-- PROBLEM DESCRIPTION --
Make an exact transcription of the material, leaving out all images.
══ DATA LINES ══
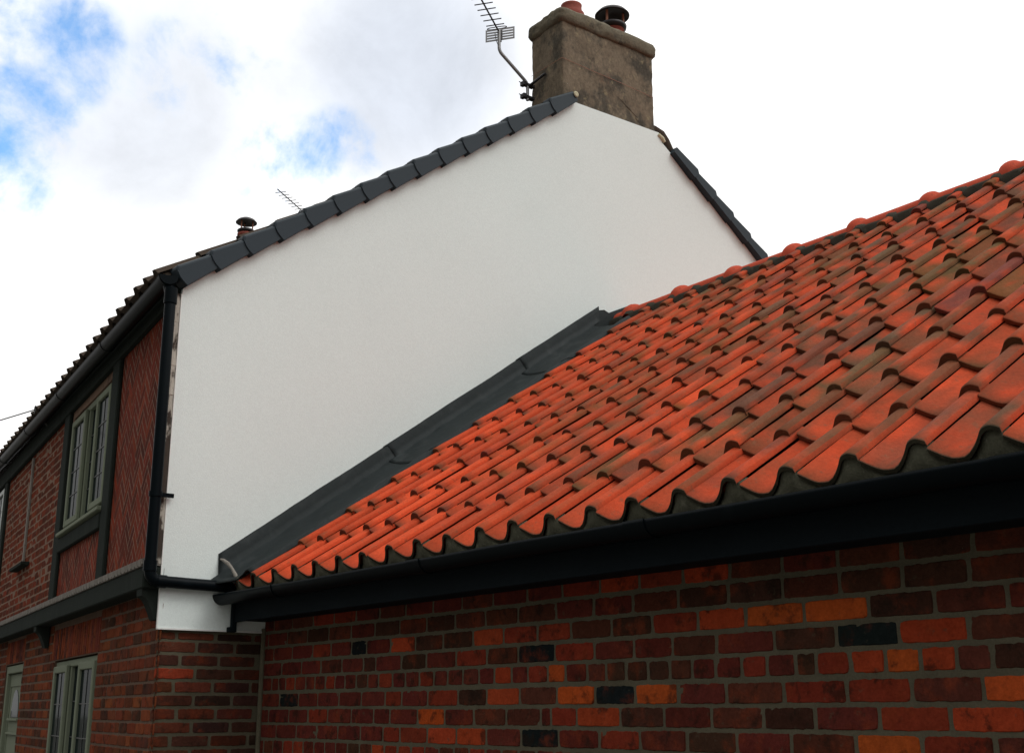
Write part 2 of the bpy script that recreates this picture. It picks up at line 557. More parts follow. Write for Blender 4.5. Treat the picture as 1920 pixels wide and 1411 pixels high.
# brick base of the gable, with its own wide joints
rng = random.Random(4)
m = MB()
mo = MB()
GB = Frame((0, 0.03, 0), (1, 0, 0), (0, 0, 1), (0, -1, 0))
mo.add([GB(0.004, 0, 0), GB(7.2, 0, 0), GB(7.2, ZB, 0), GB(0.004, ZB, 0)], [(0, 1, 2, 3)])
mo.build('gable_mortar', 'mortar', cottage)
ch = 0.0757
k = 0
z = ZB - 0.012
while z > 0.05:
    z1, z0 = z - 0.008, z - ch + 0.008
    if k == 0:
        z1, z0 = z - 0.004, z - 0.045
        z = z + 0.026
    start = 0.0
    u = [-0.02, 0.115, 0.01, 0.13][k % 2] if False else (0.0 if k % 2 else -0.001)
    L0 = 0.235 if k % 2 else 0.108 + 0.03 * ((k // 2) % 2)
    uu = 0.002
    first = True
    while uu < 0.665:
        L = L0 if first else 0.225
        e = min(uu + L, 0.668)
        if e - uu > 0.03:
            c = vary(rng.choice([(0.060, 0.027, 0.020), (0.070, 0.030, 0.021), (0.050, 0.025, 0.019), (0.085, 0.028, 0.018)]), rng)
            if uu < 0.2:
                c = vary(rng.choice([(0.10, 0.034, 0.02), (0.12, 0.035, 0.02), (0.075, 0.03, 0.02)]), rng)
            if k == 3 and uu < 0.01:
                c = (0.26, 0.042, 0.02)
            brick(m, GB, uu, e, z0, z1, 0.005, c, rng)
        uu = e + 0.017
        first = False
    z -= ch
    k += 1
m.build('gable_brick_base', 'brick', cottage)

# street front: openings (u0, u1, v0, v1)
HOLES = [(1.76, 3.47, 0.85, 2.01), (5.16, 6.28, 0.0, 2.06), (1.97, 3.62, 3.07, 4.07), (7.72, 9.1, 3.2, 4.15)]


def wall_with_holes(mb, fr, U0, U1, V0, V1, w, holes, reveal=0.12):
    us = sorted({U0, U1} | {h[0] for h in holes} | {h[1] for h in holes})
    vs = sorted({V0, V1} | {h[2] for h in holes} | {h[3] for h in holes})
    for a, b in zip(us, us[1:]):
        for c, d in zip(vs, vs[1:]):
            mu, mv = (a + b) / 2, (c + d) / 2
            if any(h[0] < mu < h[1] and h[2] < mv < h[3] for h in holes):
                continue
            mb.add([fr(a, c, w), fr(b, c, w), fr(b, d, w), fr(a, d, w)], [(0, 3, 2, 1)])
    for (a, b, c, d) in holes:
        q = [(a, c), (b, c), (b, d), (a, d)]
        for i in range(4):
            p0, p1 = q[i], q[(i + 1) % 4]
            mb.add([fr(*p0, w), fr(*p1, w), fr(*p1, w - reveal), fr(*p0, w - reveal)], [(0, 1, 2, 3)])
        mb.add([fr(*p, w - reveal - 0.15) for p in q], [(0, 1, 2, 3)])


mo = MB()
wall_with_holes(mo, FAC, 0.012, FLEN, 2.36, 4.26, -0.010, HOLES[2:])
mo.build('upper_front_mortar', 'mortar_light', cottage)
mo = MB()
wall_with_holes(mo, FAC, 0.012, FLEN, 0.0, 2.36, -0.010, HOLES[:2])
mo.build('lower_front_mortar', 'mortar_brown', cottage)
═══
-- RESPONSE BELOW --
Write part 2 of the bpy script that recreates this picture. It picks up at line 557. More parts follow. Write for Blender 4.5. Treat the picture as 1920 pixels wide and 1411 pixels high.
# brick base of the gable, with its own wide joints
rng = random.Random(4)
m = MB()
mo = MB()
GB = Frame((0, 0.03, 0), (1, 0, 0), (0, 0, 1), (0, -1, 0))
mo.add([GB(0.004, 0, 0), GB(7.2, 0, 0), GB(7.2, ZB, 0), GB(0.004, ZB, 0)], [(0, 1, 2, 3)])
mo.build('gable_mortar', 'mortar', cottage)
ch = 0.0757
k = 0
z = ZB - 0.012
while z > 0.05:
    z1, z0 = z - 0.008, z - ch + 0.008
    if k == 0:
        z1, z0 = z - 0.004, z - 0.045
        z = z + 0.026
    start = 0.0
    u = [-0.02, 0.115, 0.01, 0.13][k % 2] if False else (0.0 if k % 2 else -0.001)
    L0 = 0.235 if k % 2 else 0.108 + 0.03 * ((k // 2) % 2)
    uu = 0.002
    first = True
    while uu < 0.665:
        L = L0 if first else 0.225
        e = min(uu + L, 0.668)
        if e - uu > 0.03:
            c = vary(rng.choice([(0.060, 0.027, 0.020), (0.070, 0.030, 0.021), (0.050, 0.025, 0.019), (0.085, 0.028, 0.018)]), rng)
            if uu < 0.2:
                c = vary(rng.choice([(0.10, 0.034, 0.02), (0.12, 0.035, 0.02), (0.075, 0.03, 0.02)]), rng)
            if k == 3 and uu < 0.01:
                c = (0.26, 0.042, 0.02)
            brick(m, GB, uu, e, z0, z1, 0.005, c, rng)
        uu = e + 0.017
        first = False
    z -= ch
    k += 1
m.build('gable_brick_base', 'brick', cottage)

# street front: openings (u0, u1, v0, v1)
HOLES = [(1.76, 3.47, 0.85, 2.01), (5.16, 6.28, 0.0, 2.06), (1.97, 3.62, 3.07, 4.07), (7.72, 9.1, 3.2, 4.15)]


def wall_with_holes(mb, fr, U0, U1, V0, V1, w, holes, reveal=0.12):
    us = sorted({U0, U1} | {h[0] for h in holes} | {h[1] for h in holes})
    vs = sorted({V0, V1} | {h[2] for h in holes} | {h[3] for h in holes})
    for a, b in zip(us, us[1:]):
        for c, d in zip(vs, vs[1:]):
            mu, mv = (a + b) / 2, (c + d) / 2
            if any(h[0] < mu < h[1] and h[2] < mv < h[3] for h in holes):
                continue
            mb.add([fr(a, c, w), fr(b, c, w), fr(b, d, w), fr(a, d, w)], [(0, 3, 2, 1)])
    for (a, b, c, d) in holes:
        q = [(a, c), (b, c), (b, d), (a, d)]
        for i in range(4):
            p0, p1 = q[i], q[(i + 1) % 4]
            mb.add([fr(*p0, w), fr(*p1, w), fr(*p1, w - reveal), fr(*p0, w - reveal)], [(0, 1, 2, 3)])
        mb.add([fr(*p, w - reveal - 0.15) for p in q], [(0, 1, 2, 3)])


mo = MB()
wall_with_holes(mo, FAC, 0.012, FLEN, 2.36, 4.26, -0.010, HOLES[2:])
mo.build('upper_front_mortar', 'mortar_light', cottage)
mo = MB()
wall_with_holes(mo, FAC, 0.012, FLEN, 0.0, 2.36, -0.010, HOLES[:2])
mo.build('lower_front_mortar', 'mortar_brown', cottage)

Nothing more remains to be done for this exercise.